**Exercise brief**
Using the records below, quote only the span that opens with the line containing "Continue the Blender" and closes with the line containing "m_ = MB(); m_.box(L4-.38,L4,-.3,6,0,8.4);", exactly and inclusively.

------------------------------------

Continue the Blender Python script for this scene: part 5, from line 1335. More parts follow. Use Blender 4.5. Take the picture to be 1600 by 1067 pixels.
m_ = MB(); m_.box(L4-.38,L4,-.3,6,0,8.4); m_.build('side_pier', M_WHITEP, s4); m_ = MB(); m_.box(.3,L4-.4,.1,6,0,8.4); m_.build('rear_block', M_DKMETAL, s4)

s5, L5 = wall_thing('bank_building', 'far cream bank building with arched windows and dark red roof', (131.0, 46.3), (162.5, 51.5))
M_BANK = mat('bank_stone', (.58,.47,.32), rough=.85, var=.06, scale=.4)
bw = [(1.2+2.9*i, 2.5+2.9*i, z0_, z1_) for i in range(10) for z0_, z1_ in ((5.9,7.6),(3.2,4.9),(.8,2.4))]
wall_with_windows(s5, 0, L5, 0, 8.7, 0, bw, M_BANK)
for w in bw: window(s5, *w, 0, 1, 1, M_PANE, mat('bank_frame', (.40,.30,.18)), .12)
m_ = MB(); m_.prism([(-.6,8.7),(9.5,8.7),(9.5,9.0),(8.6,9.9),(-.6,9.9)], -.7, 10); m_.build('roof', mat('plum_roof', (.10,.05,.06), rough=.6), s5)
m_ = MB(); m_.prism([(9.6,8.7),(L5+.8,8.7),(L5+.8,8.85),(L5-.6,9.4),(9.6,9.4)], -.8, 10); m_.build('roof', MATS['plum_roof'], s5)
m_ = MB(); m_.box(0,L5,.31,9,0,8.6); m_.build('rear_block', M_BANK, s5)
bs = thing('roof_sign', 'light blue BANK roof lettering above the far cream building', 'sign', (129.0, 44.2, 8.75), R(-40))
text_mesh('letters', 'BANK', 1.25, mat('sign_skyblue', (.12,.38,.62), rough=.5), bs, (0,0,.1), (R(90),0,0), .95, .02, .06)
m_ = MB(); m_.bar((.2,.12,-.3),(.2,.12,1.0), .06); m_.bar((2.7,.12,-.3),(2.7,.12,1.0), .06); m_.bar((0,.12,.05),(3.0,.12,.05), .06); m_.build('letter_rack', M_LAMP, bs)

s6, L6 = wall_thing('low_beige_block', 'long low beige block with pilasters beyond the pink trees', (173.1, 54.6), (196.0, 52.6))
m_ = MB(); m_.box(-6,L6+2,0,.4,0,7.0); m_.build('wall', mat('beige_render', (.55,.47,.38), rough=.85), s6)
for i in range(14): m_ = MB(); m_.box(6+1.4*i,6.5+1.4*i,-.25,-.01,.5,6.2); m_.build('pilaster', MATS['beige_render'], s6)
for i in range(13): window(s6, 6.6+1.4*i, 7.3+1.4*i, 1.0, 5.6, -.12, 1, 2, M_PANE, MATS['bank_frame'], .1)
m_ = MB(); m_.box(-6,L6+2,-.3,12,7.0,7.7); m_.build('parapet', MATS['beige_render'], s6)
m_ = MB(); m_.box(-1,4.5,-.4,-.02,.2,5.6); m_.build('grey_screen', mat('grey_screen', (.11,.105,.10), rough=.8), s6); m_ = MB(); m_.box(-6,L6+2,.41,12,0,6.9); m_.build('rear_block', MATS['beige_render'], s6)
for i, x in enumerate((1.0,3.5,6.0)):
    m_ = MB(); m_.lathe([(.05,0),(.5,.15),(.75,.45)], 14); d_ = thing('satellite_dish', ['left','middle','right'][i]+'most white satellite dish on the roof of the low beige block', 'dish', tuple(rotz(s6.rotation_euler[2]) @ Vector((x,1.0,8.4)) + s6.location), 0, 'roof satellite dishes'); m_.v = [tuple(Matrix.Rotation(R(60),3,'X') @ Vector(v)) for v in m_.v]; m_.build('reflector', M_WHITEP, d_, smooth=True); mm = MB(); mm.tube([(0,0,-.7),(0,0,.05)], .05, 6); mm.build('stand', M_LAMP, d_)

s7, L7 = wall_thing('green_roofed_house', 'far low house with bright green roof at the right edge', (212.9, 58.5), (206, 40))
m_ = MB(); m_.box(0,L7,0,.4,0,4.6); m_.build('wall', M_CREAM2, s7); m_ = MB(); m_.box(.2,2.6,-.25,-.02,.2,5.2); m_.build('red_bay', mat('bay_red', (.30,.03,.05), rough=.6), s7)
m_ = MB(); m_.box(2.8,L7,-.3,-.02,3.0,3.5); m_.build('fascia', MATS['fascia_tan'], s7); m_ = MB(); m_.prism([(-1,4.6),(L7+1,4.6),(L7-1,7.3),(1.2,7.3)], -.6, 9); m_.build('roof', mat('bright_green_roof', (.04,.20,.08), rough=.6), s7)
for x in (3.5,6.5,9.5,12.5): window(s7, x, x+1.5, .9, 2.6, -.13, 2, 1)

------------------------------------

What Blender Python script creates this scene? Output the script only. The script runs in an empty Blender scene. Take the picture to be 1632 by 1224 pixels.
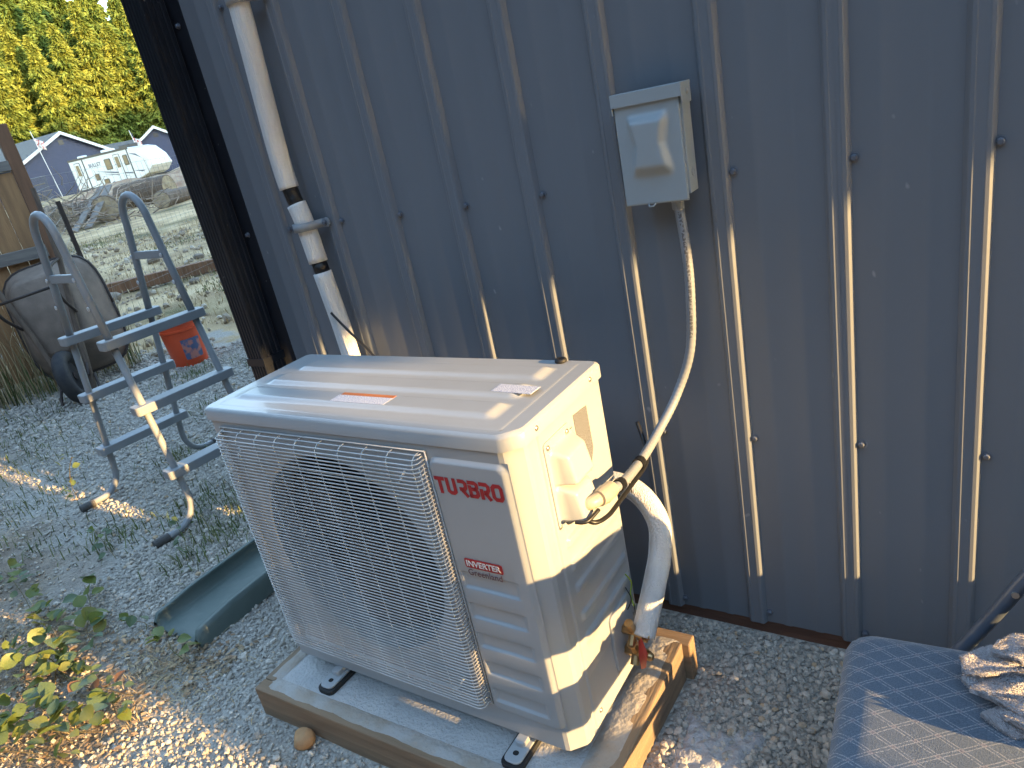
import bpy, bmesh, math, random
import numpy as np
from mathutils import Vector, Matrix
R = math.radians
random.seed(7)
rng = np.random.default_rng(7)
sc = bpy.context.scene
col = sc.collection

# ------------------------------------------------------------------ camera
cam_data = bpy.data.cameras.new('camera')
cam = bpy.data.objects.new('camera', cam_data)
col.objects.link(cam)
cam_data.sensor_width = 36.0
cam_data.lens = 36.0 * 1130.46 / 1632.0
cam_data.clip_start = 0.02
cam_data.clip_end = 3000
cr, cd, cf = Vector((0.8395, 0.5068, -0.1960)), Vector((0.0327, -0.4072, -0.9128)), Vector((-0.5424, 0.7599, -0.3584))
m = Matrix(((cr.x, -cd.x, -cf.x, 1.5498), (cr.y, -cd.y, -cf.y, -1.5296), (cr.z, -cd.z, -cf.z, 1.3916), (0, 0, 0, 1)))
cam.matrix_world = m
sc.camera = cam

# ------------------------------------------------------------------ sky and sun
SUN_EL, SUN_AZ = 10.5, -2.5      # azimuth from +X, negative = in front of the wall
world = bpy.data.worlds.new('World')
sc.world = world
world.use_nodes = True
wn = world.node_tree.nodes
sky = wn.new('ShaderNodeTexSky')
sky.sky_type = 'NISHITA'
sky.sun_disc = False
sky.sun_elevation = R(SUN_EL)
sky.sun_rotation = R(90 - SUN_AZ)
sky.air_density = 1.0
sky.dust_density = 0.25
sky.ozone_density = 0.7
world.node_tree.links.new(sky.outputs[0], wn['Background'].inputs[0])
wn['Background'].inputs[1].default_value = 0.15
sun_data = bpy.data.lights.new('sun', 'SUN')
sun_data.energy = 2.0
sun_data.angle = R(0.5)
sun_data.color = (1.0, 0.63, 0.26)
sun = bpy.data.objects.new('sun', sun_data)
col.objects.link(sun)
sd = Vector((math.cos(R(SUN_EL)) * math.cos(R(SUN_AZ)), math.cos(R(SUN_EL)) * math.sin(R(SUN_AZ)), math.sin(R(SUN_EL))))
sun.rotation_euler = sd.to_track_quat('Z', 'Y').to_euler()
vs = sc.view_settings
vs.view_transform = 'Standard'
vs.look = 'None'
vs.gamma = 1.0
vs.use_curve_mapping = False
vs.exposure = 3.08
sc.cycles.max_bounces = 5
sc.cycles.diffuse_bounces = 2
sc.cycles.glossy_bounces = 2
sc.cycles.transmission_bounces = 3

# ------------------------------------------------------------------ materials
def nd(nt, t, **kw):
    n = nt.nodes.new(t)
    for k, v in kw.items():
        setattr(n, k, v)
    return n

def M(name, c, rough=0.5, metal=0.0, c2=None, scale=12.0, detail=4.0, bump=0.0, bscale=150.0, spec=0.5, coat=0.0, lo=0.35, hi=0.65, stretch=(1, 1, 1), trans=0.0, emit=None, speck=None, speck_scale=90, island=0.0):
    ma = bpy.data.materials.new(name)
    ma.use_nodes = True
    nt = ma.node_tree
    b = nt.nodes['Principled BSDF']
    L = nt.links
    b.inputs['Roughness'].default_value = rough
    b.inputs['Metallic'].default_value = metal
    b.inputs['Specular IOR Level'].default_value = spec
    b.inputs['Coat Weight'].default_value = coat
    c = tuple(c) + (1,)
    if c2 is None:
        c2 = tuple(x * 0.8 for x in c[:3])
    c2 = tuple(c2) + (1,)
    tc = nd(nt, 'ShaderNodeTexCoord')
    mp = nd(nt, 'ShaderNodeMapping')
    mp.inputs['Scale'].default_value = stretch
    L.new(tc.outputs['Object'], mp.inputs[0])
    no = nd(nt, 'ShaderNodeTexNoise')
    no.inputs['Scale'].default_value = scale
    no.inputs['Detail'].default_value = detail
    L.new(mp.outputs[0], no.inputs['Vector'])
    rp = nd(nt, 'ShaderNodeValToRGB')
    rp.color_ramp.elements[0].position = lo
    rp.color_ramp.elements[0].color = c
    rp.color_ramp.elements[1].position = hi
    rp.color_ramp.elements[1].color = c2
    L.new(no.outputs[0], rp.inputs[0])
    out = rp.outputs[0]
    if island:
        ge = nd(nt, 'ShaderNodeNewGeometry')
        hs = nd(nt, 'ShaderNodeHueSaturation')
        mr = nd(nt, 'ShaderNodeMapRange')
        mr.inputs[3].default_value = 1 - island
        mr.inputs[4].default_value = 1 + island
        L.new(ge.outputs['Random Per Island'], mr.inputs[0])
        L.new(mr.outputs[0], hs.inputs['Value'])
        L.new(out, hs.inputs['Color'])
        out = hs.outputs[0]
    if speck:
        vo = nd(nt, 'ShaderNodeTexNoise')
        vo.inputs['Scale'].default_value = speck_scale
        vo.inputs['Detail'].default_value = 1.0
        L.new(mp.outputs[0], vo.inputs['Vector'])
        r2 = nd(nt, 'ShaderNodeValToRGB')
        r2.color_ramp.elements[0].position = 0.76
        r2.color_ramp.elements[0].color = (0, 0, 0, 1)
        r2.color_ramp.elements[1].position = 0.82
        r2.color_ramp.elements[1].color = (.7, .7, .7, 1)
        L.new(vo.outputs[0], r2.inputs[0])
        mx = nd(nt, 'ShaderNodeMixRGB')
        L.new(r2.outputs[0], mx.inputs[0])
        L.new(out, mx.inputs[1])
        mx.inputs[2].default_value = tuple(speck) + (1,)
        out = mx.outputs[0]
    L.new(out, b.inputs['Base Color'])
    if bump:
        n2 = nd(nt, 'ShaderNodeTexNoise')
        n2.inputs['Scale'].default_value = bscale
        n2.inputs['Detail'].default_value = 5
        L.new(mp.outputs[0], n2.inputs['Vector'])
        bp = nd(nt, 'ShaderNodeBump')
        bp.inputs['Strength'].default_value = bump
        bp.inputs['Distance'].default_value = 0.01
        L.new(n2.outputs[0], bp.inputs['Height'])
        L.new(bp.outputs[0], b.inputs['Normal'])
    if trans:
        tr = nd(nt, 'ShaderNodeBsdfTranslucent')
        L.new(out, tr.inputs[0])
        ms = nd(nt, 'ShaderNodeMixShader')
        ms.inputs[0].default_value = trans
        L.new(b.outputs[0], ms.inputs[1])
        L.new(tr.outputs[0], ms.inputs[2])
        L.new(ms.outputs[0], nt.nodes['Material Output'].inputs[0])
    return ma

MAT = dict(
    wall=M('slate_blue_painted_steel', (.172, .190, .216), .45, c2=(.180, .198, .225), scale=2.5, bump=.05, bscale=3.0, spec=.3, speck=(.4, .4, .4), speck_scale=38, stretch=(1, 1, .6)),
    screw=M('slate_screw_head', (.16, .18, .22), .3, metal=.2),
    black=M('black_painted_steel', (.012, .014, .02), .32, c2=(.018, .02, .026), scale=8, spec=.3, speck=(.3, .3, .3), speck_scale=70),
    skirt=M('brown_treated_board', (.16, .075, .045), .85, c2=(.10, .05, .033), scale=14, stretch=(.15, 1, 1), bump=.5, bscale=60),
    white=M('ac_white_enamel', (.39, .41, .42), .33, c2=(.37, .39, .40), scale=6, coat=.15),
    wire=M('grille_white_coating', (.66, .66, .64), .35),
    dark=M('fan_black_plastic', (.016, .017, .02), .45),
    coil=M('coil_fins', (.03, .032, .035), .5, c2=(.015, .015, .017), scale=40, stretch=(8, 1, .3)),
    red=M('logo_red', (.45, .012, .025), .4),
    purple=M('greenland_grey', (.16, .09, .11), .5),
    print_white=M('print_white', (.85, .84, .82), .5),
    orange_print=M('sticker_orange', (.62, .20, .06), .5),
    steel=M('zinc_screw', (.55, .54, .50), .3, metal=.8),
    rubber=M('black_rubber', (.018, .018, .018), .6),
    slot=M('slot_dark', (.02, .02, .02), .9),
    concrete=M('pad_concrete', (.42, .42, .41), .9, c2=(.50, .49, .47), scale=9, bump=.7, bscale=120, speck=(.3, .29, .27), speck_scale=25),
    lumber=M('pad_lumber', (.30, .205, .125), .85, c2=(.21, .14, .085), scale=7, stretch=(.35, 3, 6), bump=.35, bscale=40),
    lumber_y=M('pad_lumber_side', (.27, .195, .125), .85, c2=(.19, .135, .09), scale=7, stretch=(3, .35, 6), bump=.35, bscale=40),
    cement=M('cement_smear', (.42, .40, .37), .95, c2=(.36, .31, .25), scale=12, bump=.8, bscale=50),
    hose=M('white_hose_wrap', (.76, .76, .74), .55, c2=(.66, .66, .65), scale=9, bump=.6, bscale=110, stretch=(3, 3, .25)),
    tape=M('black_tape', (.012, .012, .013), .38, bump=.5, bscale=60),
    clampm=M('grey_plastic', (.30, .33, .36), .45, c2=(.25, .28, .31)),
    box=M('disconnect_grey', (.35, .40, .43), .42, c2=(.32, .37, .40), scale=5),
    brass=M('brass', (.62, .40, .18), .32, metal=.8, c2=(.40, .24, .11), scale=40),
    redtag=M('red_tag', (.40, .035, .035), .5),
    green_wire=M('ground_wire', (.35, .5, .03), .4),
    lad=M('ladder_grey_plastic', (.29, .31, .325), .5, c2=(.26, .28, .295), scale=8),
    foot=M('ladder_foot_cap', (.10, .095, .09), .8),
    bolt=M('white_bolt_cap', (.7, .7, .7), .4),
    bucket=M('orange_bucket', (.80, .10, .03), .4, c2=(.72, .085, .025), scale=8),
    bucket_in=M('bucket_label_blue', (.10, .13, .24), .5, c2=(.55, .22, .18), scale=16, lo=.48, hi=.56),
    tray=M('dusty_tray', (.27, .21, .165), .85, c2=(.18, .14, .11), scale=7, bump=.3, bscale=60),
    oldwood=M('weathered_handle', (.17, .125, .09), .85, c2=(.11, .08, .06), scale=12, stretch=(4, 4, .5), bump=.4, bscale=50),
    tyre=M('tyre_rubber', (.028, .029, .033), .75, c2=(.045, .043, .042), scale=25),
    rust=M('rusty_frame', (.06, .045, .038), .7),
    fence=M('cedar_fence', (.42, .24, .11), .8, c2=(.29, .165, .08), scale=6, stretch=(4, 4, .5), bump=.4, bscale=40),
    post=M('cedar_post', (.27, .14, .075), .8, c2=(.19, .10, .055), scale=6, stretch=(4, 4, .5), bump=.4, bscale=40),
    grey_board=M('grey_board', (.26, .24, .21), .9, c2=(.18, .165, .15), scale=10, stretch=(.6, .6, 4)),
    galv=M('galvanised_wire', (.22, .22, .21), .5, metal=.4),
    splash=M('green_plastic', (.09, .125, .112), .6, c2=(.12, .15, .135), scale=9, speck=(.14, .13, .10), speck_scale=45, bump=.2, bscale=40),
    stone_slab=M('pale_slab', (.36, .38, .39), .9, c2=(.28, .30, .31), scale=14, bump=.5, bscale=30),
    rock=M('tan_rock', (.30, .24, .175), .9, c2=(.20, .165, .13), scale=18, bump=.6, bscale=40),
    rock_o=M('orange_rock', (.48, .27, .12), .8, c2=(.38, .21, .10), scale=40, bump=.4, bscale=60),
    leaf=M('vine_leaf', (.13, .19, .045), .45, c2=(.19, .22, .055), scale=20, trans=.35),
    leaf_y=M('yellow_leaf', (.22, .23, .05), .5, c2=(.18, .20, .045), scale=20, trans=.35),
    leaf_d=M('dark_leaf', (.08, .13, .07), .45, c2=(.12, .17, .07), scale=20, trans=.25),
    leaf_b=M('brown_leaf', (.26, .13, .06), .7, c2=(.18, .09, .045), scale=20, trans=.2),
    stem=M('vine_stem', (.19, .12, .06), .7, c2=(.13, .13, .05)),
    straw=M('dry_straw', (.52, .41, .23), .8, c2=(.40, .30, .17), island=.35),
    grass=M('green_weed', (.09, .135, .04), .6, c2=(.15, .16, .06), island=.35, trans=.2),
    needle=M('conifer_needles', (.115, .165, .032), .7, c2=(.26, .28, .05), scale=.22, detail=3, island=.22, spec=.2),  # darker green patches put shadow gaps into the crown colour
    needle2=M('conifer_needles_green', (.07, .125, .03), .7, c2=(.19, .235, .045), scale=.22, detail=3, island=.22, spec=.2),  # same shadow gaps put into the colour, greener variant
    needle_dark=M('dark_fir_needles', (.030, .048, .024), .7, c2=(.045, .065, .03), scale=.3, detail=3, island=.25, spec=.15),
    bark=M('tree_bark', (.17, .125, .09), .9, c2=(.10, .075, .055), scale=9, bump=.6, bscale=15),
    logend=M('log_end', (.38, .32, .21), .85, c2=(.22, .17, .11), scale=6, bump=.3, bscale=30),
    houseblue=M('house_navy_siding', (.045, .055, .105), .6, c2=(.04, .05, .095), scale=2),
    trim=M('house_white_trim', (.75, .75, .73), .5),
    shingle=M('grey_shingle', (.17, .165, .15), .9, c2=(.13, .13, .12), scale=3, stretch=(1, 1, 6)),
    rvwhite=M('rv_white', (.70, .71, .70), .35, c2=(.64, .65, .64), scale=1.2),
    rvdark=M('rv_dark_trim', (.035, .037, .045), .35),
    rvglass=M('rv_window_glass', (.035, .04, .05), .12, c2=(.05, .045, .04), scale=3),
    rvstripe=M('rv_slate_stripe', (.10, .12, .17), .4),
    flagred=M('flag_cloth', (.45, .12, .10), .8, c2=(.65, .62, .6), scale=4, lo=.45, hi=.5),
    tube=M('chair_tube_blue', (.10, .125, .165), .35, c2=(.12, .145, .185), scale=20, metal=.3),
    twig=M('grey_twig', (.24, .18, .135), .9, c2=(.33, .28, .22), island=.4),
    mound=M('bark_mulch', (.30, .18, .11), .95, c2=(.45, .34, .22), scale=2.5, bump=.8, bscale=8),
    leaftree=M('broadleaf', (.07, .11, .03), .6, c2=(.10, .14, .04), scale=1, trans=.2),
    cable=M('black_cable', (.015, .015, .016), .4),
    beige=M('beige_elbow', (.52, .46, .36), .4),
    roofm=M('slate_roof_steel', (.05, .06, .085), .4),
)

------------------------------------

**Response**
Continue the Blender Python script for this scene: part 5, from line 1335. More parts follow. Use Blender 4.5. Take the picture to be 1600 by 1067 pixels.
m_ = MB(); m_.box(L4-.38,L4,-.3,6,0,8.4); m_.build('side_pier', M_WHITEP, s4); m_ = MB(); m_.box(.3,L4-.4,.1,6,0,8.4); m_.build('rear_block', M_DKMETAL, s4)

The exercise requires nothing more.